If you ask your typical American which state is the flattest, there’s a good chance they’ll respond with Kansas. In fact, 1/3 of participants in an American Geographical Society claimed just that. Kansas, the Sunflower State, has the happy distinction of being “flatter than a pancake”: but just how flat is it?
In 2003, a group of geographers decided to take matters into their own hands and actually compare Kansas to a pancake. Using a pancake procured from IHOP, the geographers created a topographic map of the pancake using a laser microscope. After leaving the dials a bit sticky from maple syrup, they compared their topographic pancake to a topographic profile of Kansas. The results?
Using 1.000 as the flatness value of a perfectly flat plain, the geographers found that the pancake scored .957 on the flatness scale. That’s pretty flat, but Kansas beat the pancake with a score of .9997, which the geographers (very scientifically) declared as being “damn flat”.
This study on its own would prove Kansas to be very much flatter than a pancake, but some scientists questioned the methodology. Particularly scientists from Kansas. Lee Allison, of the Kansas Geological Survey, brought some strong arguments against the geographer’s means of measuring the pancake, and other scientists concurred, claiming that the way the experiment was carried out was faulty and would make every state in the U.S. “flatter than a pancake”.
In fact, not only is Kansas probably not flatter than a pancake, it actually doesn’t even make the top five for the US’s flattest states.
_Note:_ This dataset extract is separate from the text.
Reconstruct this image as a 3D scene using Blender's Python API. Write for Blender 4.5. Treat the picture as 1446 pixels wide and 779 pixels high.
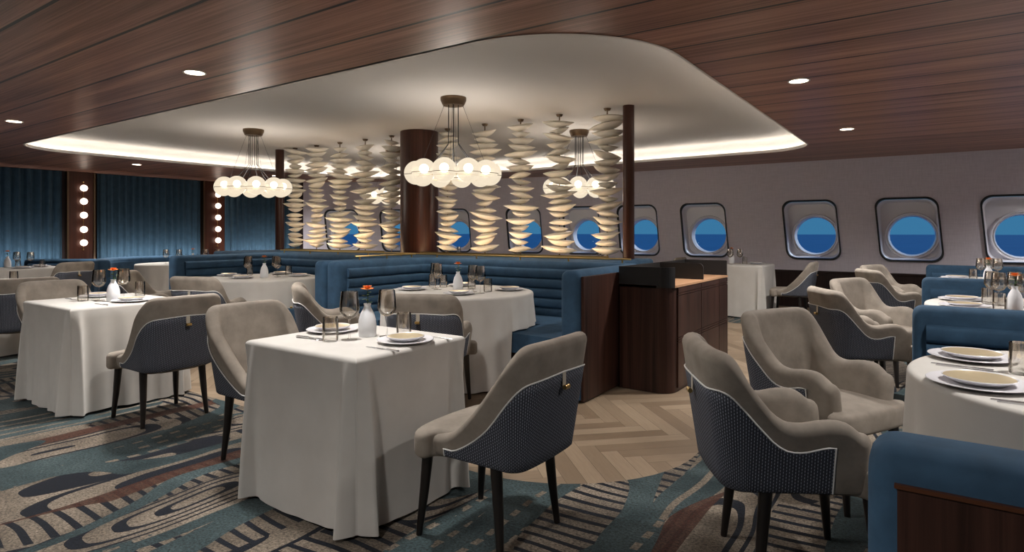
import bpy, bmesh, math, random
from mathutils import Vector, Matrix
PI = math.pi
C = bpy.context.scene.collection
for o in list(bpy.data.objects):
    bpy.data.objects.remove(o)
random.seed(7)

# ------------------------------------------------------------------ camera, world, exposure
EYE = 1.29
YAW = math.atan2(.570, .822)
cam = bpy.data.cameras.new('camera')
cam.sensor_fit = 'HORIZONTAL'
cam.sensor_width = 36.0
cam.lens = 36.0 * 865.0 / 1446.0
cam.shift_y = -(389.5 - 328.0) / 1446.0
cam.clip_start = .05
cam.clip_end = 6000
co = bpy.data.objects.new('camera', cam)
C.objects.link(co)
co.location = (0, 0, EYE)
co.rotation_euler = (PI / 2, 0, YAW)
bpy.context.scene.camera = co

sc = bpy.context.scene
sc.view_settings.view_transform = 'Standard'
sc.view_settings.look = 'None'
sc.view_settings.gamma = 1
sc.view_settings.use_curve_mapping = False
sc.view_settings.exposure = 0.27

added_sun = bpy.data.lights.new('added_sun', 'SUN')      # added light outside, put in to brighten the window reveals
added_sun.energy = 2.2
added_sun.angle = math.radians(12)
added_sun.color = (.80, .88, 1.)
so = bpy.data.objects.new('added_sun', added_sun)
C.objects.link(so)
so.rotation_euler = Vector((-.55, -.42, -.72)).to_track_quat('-Z', 'Y').to_euler()

world = bpy.data.worlds.new('world')
sc.world = world
world.use_nodes = True
wn = world.node_tree.nodes
wl = world.node_tree.links
bg = wn['Background']
tcw = wn.new('ShaderNodeTexCoord')
sep = wn.new('ShaderNodeSeparateXYZ')
rmp = wn.new('ShaderNodeValToRGB')
wl.new(tcw.outputs['Generated'], sep.inputs[0])
wl.new(sep.outputs['Z'], rmp.inputs[0])
rmp.color_ramp.elements[0].position = 0.0
rmp.color_ramp.elements[0].color = (.040, .160, .295, 1)
rmp.color_ramp.elements[1].position = .5
rmp.color_ramp.elements[1].color = (.032, .11, .25, 1)
wl.new(rmp.outputs[0], bg.inputs[0])
bg.inputs[1].default_value = 1.0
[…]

Using an algorithm that measured human perception of flatness, researchers used elevation data from NASA. They divided the US into a grid and gave each section of the grid a flatness rating, then compared the continental US states for flatness ratings. The top ten? Florida took the crown as the flattest state in the US, followed by Illinois, North Dakota, Louisiana, Minnesota, Delaware, Kansas, Texas, Nevada, and Indiana.
So, it turns out that Kansas has the happy distinction of not being flatter than a pancake, after all, while Florida gets the gold medal in flatness. Why, then, would most people consider Kansas much flatter than Florida? It could be Florida’s large wooded areas, or the presence of water that changes the way people perceive Florida’s flatness compared to Kansas’ large, open spaces.
Does our perception of a place’s flatness really matter, though? Some researchers say that it matters quite a bit, and that when people believe a place to be very flat they can develop a negative attitude about that place; on the other hand, flatness can have some benefits, including planned infrastructure like wind turbines, which require flat land to work at maximum efficiency.